Der eine hat noch eine Taxi-Quittung, der andere fragt sich, ob er etwas für sein Monatsticket zurückbekommt, das nicht nutzen konnte. Nach dem Sturm wissen viele Eisenbahn-Kunden nicht, ob sie Anspruch auf Erstattungen haben. Hier die wichtigsten Fragen und Antworten:
So ein Unwetter ist doch höhere Gewalt. Gibt es da überhaupt etwas?
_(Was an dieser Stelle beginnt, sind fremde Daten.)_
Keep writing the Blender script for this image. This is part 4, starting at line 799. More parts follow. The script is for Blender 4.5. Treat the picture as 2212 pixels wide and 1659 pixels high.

Ja! Dem Europäischen Gerichtshof sei es gedankt. Im vergangenen Jahr hat er geurteilt, dass alle Ansprüche, die sich aus dem Fahrgastrechtegesetz ergeben, auch im Falle eines Unwetters gelten. Anders ist es mit der Mobilitätsgarantie NRW, zu der sich die Verkehrsunternehmen des Landes zusammengeschlossen haben. Auch diese Vereinbarung sieht Erstattungen für Bahnkunden vor, hat Fälle von höherer Gewalt aber ausgeschlossen.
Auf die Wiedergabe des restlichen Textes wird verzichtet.